╭─ Source data

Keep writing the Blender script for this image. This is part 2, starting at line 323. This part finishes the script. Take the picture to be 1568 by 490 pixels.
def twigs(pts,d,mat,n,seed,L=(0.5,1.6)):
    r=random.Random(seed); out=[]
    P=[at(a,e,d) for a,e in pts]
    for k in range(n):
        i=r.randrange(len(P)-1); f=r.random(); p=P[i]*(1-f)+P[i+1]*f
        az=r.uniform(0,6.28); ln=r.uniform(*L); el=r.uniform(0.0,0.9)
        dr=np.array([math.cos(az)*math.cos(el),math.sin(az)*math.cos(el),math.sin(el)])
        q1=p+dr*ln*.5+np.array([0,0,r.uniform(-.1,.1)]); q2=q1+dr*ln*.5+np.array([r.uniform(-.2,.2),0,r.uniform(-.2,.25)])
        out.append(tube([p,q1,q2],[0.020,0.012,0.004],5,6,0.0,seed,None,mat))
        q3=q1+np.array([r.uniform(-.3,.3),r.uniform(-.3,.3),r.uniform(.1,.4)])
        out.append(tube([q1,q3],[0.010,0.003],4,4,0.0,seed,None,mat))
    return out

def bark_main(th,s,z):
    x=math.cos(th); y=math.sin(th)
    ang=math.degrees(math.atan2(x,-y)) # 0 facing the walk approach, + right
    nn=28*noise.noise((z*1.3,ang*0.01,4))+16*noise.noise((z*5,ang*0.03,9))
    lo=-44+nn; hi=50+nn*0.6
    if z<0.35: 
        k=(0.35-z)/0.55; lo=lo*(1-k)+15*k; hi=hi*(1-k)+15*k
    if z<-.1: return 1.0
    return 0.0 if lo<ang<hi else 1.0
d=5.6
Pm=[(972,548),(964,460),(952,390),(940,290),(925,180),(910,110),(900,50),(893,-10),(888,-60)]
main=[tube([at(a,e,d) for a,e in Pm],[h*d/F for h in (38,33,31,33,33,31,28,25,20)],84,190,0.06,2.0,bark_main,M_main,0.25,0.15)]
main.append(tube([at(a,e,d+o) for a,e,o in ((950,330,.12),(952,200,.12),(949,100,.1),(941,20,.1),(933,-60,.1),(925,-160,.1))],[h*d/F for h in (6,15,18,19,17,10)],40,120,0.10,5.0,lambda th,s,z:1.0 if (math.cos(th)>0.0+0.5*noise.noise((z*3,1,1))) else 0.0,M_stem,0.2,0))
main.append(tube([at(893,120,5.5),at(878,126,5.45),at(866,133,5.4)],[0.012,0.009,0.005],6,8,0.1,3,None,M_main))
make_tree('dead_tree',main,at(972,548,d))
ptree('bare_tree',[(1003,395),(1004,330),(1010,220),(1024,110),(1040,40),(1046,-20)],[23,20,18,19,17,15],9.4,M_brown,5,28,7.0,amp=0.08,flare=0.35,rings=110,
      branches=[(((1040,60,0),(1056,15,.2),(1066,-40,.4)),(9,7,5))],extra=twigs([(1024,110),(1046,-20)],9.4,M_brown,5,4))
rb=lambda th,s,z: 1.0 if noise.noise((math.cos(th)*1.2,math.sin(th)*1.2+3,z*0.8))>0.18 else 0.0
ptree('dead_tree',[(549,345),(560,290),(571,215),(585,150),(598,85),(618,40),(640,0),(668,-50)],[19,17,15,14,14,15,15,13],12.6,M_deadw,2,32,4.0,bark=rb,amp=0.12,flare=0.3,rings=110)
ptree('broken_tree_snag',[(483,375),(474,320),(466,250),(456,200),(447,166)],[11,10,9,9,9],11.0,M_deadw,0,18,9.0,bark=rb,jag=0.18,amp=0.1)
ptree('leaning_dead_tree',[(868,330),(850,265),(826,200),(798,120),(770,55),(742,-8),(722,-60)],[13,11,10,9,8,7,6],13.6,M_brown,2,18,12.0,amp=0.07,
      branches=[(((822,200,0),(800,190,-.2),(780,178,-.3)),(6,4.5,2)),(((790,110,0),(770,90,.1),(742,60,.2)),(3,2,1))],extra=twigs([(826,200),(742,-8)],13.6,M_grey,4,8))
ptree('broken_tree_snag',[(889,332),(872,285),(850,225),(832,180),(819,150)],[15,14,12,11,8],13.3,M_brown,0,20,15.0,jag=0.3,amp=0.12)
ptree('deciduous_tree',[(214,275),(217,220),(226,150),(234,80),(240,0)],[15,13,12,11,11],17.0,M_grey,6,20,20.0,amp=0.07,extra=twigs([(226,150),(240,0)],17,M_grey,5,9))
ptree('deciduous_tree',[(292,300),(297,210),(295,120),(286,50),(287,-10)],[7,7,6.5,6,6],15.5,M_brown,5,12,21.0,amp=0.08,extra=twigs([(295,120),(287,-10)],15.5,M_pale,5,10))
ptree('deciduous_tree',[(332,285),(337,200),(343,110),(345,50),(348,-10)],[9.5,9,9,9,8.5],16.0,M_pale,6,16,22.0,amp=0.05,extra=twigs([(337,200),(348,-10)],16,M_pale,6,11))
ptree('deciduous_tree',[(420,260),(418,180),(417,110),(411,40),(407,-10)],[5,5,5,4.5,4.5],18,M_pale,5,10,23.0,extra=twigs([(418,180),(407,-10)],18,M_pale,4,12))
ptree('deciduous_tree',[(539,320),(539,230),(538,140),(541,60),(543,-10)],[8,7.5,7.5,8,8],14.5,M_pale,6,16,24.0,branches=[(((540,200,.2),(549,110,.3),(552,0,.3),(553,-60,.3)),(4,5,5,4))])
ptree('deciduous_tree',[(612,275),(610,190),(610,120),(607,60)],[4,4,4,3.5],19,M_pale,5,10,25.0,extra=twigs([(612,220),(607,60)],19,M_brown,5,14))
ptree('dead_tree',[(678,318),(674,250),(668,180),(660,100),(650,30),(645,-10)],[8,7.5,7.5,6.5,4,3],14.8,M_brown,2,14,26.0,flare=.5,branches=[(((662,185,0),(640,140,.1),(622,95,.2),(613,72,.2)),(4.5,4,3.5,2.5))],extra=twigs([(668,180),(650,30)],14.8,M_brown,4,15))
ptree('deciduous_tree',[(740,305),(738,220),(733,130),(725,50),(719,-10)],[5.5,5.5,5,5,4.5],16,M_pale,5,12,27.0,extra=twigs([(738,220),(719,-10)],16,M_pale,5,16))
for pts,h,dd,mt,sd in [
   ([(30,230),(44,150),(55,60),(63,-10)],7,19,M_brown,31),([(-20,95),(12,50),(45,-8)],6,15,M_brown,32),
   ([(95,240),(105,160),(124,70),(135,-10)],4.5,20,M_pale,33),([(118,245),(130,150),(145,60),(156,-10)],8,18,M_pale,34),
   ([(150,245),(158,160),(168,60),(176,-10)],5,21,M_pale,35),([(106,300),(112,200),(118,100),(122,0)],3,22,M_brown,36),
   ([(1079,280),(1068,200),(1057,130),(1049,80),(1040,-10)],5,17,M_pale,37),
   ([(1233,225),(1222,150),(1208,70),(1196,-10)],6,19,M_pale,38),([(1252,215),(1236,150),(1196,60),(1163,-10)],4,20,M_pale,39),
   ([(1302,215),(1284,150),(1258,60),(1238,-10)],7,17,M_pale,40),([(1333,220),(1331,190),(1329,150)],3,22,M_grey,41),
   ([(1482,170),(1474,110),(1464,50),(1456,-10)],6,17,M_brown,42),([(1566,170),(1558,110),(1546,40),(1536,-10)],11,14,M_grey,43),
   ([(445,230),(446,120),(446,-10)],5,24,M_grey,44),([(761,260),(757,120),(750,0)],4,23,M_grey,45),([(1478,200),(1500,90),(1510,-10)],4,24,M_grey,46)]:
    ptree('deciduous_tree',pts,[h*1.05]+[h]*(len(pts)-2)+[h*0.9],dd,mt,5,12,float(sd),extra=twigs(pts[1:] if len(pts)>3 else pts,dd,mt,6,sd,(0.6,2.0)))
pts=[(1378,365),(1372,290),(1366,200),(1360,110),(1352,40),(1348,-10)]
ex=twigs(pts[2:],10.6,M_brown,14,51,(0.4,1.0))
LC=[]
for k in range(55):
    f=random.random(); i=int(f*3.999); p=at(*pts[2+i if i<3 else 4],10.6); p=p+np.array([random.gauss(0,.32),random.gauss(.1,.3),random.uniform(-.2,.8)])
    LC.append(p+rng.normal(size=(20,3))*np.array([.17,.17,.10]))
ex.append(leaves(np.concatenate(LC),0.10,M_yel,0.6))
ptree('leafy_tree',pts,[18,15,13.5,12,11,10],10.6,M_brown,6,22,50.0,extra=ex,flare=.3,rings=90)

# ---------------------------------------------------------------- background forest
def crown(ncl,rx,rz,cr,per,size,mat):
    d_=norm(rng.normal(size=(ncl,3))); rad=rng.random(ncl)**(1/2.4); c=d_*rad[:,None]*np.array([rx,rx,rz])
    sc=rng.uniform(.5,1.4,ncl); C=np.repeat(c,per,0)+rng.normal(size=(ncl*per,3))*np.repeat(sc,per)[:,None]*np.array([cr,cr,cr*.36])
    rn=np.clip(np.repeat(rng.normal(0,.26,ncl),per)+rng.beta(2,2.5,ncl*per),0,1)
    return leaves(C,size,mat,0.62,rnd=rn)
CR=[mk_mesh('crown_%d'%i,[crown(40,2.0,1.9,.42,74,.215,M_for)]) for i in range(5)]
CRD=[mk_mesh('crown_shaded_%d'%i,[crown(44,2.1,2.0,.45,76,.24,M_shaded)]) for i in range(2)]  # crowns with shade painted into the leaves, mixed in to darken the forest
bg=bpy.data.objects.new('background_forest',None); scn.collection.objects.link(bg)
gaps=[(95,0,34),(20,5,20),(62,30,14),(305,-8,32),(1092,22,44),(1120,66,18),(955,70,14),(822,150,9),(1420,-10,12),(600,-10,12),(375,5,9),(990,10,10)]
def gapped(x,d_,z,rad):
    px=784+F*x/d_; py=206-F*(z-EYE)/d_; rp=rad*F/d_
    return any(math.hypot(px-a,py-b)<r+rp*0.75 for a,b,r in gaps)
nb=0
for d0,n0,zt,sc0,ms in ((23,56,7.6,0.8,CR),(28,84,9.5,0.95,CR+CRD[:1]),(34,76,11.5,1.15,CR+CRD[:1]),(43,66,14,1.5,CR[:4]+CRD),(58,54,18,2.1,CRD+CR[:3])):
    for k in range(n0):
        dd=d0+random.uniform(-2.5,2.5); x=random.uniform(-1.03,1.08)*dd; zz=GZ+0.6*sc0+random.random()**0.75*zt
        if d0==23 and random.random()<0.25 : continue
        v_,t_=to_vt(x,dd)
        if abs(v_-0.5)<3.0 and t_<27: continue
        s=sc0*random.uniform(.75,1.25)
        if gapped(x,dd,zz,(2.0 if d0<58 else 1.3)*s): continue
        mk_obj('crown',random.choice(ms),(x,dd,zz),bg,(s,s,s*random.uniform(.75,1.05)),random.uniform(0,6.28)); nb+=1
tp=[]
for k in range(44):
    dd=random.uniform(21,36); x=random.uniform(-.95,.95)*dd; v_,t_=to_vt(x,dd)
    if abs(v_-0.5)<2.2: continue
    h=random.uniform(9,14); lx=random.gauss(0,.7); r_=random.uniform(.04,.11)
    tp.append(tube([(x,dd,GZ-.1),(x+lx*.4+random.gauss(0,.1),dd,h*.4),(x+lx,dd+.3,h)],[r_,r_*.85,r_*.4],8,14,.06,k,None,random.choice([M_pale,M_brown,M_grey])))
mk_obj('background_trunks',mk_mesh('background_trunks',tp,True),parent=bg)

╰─

▸ What is expected: Copy only this span: the line that contains "s=sc0*random.uniform(.75,1.25)", the last line, and every line between them.

▸ Answer to this task:
        s=sc0*random.uniform(.75,1.25)
        if gapped(x,dd,zz,(2.0 if d0<58 else 1.3)*s): continue
        mk_obj('crown',random.choice(ms),(x,dd,zz),bg,(s,s,s*random.uniform(.75,1.05)),random.uniform(0,6.28)); nb+=1
tp=[]
for k in range(44):
    dd=random.uniform(21,36); x=random.uniform(-.95,.95)*dd; v_,t_=to_vt(x,dd)
    if abs(v_-0.5)<2.2: continue
    h=random.uniform(9,14); lx=random.gauss(0,.7); r_=random.uniform(.04,.11)
    tp.append(tube([(x,dd,GZ-.1),(x+lx*.4+random.gauss(0,.1),dd,h*.4),(x+lx,dd+.3,h)],[r_,r_*.85,r_*.4],8,14,.06,k,None,random.choice([M_pale,M_brown,M_grey])))
mk_obj('background_trunks',mk_mesh('background_trunks',tp,True),parent=bg)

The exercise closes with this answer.